E sul quinto quesito, sulla cittadinanza?
Come Acli abbiamo deciso di sostenere apertamente questo referendum. Cinque anni di residenza legale e continuativa in Italia sono un tempo adeguato per riconoscere il legame di una persona con il nostro Paese. Parliamo di persone che lavorano, pagano le tasse, mandano i figli a scuola, partecipano alla vita sociale delle nostre comunità. Riconoscere loro la cittadinanza significa rafforzare il senso di appartenenza, ridurre precarietà e insicurezza, e contrastare derive illegali o marginali. Certo, avremmo voluto qualcosa di ancora più coraggioso, come lo ius soli. Ma questo quesito va nella direzione giusta: quella di una società più inclusiva e più coesa, come auspicano la Costituzione e la Dottrina sociale della Chiesa.
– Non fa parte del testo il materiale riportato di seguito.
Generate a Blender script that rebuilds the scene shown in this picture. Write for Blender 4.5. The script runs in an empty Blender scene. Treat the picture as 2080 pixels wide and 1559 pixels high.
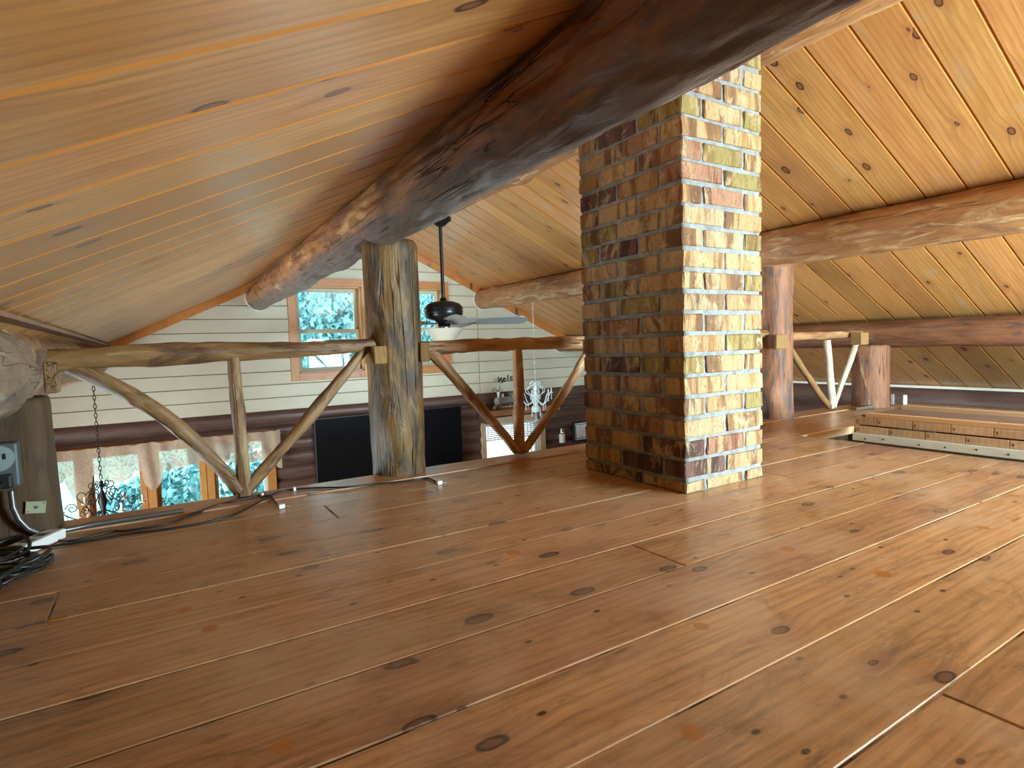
import bpy, bmesh, math, random
from mathutils import Vector, Matrix, noise, Euler

random.seed(7)
PI = math.pi
sc = bpy.context.scene
COL = sc.collection

# ------------------------------------------------------------------ camera
F_PX, W_PX, H_PX = 1184.75, 2080, 1559
YAW, PITCH, ROLL = -0.553197, -0.0668884, -0.0332026
CAM = Vector((0, 0, 0.5))
fw = Vector((math.cos(YAW) * math.cos(PITCH), math.sin(YAW) * math.cos(PITCH), math.sin(PITCH)))
rt = fw.cross(Vector((0, 0, 1))).normalized()
up = rt.cross(fw)
rt, up = math.cos(ROLL) * rt + math.sin(ROLL) * up, -math.sin(ROLL) * rt + math.cos(ROLL) * up
cam = bpy.data.cameras.new('camera')
cam.sensor_width = 36
cam.lens = F_PX / W_PX * 36
cam.clip_start = 0.02
cam.clip_end = 200
cam_o = bpy.data.objects.new('camera', cam)
COL.objects.link(cam_o)
cam_o.matrix_world = Matrix(((rt.x, up.x, -fw.x, CAM.x), (rt.y, up.y, -fw.y, CAM.y), (rt.z, up.z, -fw.z, CAM.z), (0, 0, 0, 1)))
sc.camera = cam_o

# ------------------------------------------------------------------ world, light, exposure
wd = bpy.data.worlds.new('sky')
sc.world = wd
wd.use_nodes = True
bg = wd.node_tree.nodes['Background']
bg.inputs[0].default_value = (0.86, 0.96, 1.0, 1)
bg.inputs[1].default_value = 7.5

def area(name, loc, size, rot, power, color, portal=False):
    l = bpy.data.lights.new(name, 'AREA')
    l.shape = 'RECTANGLE'
    l.size, l.size_y = size
    l.energy = power
    l.color = color
    o = bpy.data.objects.new(name, l)
    COL.objects.link(o)
    o.location = loc
    o.rotation_euler = rot
    if portal:
        l.cycles.is_portal = True
    return o

# area lights shine along their local -Z
TO_BACK = (0, PI / 2, 0)      # shines towards -X
TO_FRONT = (0, -PI / 2, 0)    # shines towards +X
TO_RIGHT = (-PI / 2, 0, 0)    # shines towards -Y
TO_LEFT = (PI / 2, 0, 0)      # shines towards +Y
area('portal_upper_left', (5.95, -1.49, 0.7), (0.95, 0.75), TO_BACK, 1, (1, 1, 1), True)
area('portal_upper_right', (5.95, -2.37, 0.7), (0.95, 0.75), TO_BACK, 1, (1, 1, 1), True)
area('portal_bank', (5.95, 0.0, -0.9), (1.4, 1.9), TO_BACK, 1, (1, 1, 1), True)
area('portal_door', (5.95, -3.5, -1.35), (2.0, 0.8), TO_BACK, 1, (1, 1, 1), True)
# daylight through the windows of the walls outside the frame
area('back_window_daylight', (-1.48, -3.00, 0.44), (0.66, 1.45), TO_FRONT, 215, (0.68, 0.93, 1.0))
area('left_window_daylight', (3.6, 1.75, -1.1), (1.9, 1.2), TO_RIGHT, 75, (0.80, 0.93, 1.0))

sc.view_settings.view_transform = 'Standard'
sc.view_settings.look = 'None'
sc.view_settings.gamma = 1
sc.view_settings.use_curve_mapping = False
sc.view_settings.exposure = 1.0
sc.cycles.use_denoising = True
sc.cycles.use_adaptive_sampling = True
sc.cycles.adaptive_threshold = 0.025
sc.cycles.max_bounces = 9
sc.cycles.diffuse_bounces = 6
sc.cycles.glossy_bounces = 4
sc.cycles.transmission_bounces = 6
sc.cycles.transparent_max_bounces = 16
sc.cycles.sample_clamp_indirect = 6
sc.cycles.caustics_reflective = False
sc.cycles.caustics_refractive = False

# ------------------------------------------------------------------ measured places
XB = -1.20                    # back gable wall, behind the camera
G = 5.70                      # gable wall (inner face)
RZ, RY, SL = 1.678, -1.98, 0.47   # ridge height, ridge Y, roof slope
def roof_z(y): return RZ - SL * abs(y - RY)
def ray(px, py): return (px - W_PX / 2) / F_PX * rt - (py - H_PX / 2) / F_PX * up + fw
def P(px, py, X=None, Y=None, Z=None):
    v = ray(px, py)
    if X is not None: t = (X - CAM.x) / v.x
    elif Y is not None: t = (Y - CAM.y) / v.y
    else: t = (Z - CAM.z) / v.z
    return CAM + v * t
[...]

Presidente, una previsione.
Invece di fare previsioni, preferisco lanciare un appello. Spero che molte persone decidano di andare a votare e che l’indifferenza non abbia la meglio e poi vorrei anche lanciare un appello alla politica affinché non si metta a giocare sul quorum perché sappiamo quanto sia difficile superare la soglia del 50% degli elettori, cosa che ci impegna ancora di più a riformare in modo positivo gli strumenti di partecipazione dei cittadini, ma valuti con attenzione una mobilitazione che al di là dei singoli contenuti dei quesiti interroga la politica tutta a riprendere in mano i temi della cittadinanza e del lavoro. Questi referendum rappresentano una chiamata alla responsabilità di tutti. Il voto non è solo un gesto formale, ma un atto di partecipazione attiva alla vita civica e solo attraverso una democrazia viva e partecipativa si possa costruire un Paese più giusto.